Why does it require the length of the buffer to be 16?

Sometimes the return value needed is only of 4 bytes like here:

Gdx.gl20.glGetIntegerv(GL20.GL_MAX_TEXTURE_IMAGE_UNITS, buffer);

Why should the buffer be of allocateDirect(16)??

I don't know what they did it in android but if it only required 4 bytes in didn't ask for more.

quew8

The error message is pretty definitive "... because at most 16 elements can be returned ...". ( That is from memory - shows how often this has screwed me over )

This is a check LWJGL does and it assumes the maximum size required for any value of pname since otherwise you would have to switch through each and every possible parameter to find the correct size. That would not be efficient, bearing in mind this is a function you could be calling many times each frame.

Hotshot5000

So all the buffers have to be 16 sized? This is horrid design. Yes the switch solution is much better and probably used by Android.

Why would you call it every frame? Keep the state in your program and use get() in Java. No need to call glGet*() and pass through JNI.

spasi

Hello Hotshot5000,

First of all, the buffer is required to have 16 elements for historical reasons.

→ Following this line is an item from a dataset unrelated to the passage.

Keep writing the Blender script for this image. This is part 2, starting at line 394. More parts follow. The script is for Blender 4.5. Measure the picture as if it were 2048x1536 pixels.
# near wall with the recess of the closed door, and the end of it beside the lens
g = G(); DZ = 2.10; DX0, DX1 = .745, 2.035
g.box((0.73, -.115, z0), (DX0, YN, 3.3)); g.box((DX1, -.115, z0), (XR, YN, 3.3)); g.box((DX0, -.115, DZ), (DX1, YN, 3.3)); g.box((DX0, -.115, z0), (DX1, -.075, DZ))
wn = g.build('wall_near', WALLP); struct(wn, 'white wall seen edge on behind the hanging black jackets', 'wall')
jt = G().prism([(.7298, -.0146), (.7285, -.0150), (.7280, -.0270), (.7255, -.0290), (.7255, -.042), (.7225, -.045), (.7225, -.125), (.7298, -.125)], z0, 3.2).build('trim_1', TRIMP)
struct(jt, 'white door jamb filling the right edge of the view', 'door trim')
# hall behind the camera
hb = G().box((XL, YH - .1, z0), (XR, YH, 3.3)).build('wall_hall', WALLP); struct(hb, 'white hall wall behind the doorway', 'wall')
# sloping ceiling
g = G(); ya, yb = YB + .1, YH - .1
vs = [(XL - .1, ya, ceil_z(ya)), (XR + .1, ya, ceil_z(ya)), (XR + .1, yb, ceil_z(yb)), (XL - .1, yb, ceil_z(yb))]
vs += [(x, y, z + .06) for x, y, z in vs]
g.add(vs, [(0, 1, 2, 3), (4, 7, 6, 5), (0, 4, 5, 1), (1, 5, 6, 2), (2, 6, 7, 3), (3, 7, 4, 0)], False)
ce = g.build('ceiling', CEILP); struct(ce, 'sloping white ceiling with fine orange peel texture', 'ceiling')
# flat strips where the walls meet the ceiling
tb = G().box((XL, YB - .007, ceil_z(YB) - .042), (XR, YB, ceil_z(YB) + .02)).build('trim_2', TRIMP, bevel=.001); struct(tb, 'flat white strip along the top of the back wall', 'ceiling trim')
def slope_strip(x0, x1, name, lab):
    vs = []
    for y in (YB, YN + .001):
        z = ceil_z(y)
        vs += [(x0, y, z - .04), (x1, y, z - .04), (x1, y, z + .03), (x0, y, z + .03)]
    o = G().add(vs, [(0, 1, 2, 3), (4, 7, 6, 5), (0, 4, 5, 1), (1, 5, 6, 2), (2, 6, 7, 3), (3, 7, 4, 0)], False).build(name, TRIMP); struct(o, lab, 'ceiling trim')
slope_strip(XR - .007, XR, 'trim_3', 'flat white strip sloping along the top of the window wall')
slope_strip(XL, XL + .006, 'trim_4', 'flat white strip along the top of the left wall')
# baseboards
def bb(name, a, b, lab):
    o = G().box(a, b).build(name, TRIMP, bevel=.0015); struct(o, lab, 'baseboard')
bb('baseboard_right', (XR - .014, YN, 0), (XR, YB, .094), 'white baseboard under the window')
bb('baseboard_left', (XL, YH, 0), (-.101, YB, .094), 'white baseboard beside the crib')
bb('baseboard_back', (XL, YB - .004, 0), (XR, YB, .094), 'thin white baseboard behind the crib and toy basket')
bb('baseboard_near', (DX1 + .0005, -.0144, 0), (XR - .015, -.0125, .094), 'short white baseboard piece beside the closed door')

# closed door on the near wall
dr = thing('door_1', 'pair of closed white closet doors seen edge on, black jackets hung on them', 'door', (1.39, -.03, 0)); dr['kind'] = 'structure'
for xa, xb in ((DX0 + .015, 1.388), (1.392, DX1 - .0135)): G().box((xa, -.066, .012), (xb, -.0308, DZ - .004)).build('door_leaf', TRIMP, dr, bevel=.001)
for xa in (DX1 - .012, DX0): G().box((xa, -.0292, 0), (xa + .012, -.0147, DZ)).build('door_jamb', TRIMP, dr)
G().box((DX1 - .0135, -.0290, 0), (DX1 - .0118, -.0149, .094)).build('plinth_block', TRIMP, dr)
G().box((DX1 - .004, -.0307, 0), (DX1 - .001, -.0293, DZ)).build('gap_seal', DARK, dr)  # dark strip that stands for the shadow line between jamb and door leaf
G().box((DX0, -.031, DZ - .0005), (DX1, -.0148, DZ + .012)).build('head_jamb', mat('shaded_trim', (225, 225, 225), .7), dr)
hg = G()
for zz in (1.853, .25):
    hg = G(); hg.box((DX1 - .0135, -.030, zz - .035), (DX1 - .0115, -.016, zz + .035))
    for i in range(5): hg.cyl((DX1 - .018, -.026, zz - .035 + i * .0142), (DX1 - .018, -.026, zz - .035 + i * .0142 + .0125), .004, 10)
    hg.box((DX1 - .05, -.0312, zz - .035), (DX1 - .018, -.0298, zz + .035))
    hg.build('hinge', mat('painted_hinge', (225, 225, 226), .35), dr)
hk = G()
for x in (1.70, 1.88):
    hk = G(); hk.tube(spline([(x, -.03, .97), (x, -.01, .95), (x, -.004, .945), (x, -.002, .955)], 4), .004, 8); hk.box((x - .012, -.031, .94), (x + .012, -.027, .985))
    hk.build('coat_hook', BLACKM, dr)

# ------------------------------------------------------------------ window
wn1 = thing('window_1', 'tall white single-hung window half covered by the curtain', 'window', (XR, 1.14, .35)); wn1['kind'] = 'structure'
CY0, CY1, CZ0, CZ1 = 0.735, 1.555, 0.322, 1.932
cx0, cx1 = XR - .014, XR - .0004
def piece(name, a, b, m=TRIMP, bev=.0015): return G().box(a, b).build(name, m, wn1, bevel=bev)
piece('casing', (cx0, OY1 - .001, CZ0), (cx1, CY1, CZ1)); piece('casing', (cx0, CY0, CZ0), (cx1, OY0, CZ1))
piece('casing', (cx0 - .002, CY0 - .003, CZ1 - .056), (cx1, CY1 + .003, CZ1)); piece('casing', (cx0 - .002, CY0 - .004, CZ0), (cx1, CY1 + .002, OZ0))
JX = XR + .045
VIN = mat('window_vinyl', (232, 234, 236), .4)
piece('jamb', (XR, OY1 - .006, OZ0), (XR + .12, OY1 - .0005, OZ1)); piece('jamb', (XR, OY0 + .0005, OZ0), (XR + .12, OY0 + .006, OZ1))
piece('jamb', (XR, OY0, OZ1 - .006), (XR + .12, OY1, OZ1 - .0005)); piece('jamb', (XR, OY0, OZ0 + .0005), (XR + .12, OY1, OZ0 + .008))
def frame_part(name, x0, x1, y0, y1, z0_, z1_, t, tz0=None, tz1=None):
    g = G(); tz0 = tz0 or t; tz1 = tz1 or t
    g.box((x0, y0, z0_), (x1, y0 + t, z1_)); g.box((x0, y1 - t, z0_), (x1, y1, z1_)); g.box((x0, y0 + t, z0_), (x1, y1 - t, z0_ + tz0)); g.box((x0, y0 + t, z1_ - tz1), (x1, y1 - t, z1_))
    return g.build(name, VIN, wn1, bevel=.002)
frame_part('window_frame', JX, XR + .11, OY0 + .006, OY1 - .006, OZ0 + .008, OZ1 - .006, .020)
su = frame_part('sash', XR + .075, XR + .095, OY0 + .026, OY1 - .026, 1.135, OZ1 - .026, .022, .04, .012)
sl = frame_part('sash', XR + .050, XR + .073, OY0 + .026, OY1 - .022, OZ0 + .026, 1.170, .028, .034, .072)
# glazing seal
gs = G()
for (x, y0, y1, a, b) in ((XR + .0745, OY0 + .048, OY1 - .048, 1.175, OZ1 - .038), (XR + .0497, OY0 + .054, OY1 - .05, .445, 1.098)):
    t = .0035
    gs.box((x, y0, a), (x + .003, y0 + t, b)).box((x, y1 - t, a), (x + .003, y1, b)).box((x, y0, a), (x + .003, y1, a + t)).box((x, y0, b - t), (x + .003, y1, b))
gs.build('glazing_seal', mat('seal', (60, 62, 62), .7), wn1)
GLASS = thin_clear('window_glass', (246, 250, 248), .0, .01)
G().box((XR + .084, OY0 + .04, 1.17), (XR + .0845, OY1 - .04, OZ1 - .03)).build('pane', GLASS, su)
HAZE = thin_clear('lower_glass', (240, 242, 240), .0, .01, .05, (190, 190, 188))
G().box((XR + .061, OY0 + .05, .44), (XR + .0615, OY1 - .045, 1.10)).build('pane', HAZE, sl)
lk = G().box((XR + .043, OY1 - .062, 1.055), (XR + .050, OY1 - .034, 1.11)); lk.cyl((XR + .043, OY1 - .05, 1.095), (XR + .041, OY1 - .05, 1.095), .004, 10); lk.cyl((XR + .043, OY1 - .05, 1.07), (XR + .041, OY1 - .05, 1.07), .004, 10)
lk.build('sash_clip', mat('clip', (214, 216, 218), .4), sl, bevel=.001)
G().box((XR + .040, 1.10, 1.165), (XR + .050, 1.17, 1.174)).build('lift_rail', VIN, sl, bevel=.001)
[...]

It's been like that since the first LWJGL version and there hasn't been any serious reason/complain to change it. The new LWJGL 3.0 that is currently under development has reduced the requirement to a single element. With that said:

a) There is a alternative GetInteger that returns a simple int and doesn't even require you to pass a buffer. It covers 99% of the use-cases.
b) It's very simple to allocate a single buffer and reuse it for all your GetX calls.
c) 16 x 4 = 64 bytes = a single cache-line, which is the unit of basically every memory operation on modern CPUs. The fact that GetX can even cause a pipeline flush makes the 16 element "overhead" laughable in comparison.

Hotshot5000

glGetInteger would work only that I am using lwjgl through libgdx which doesn't expose that method. Oh well.... It's good that it has been fixed for the next version.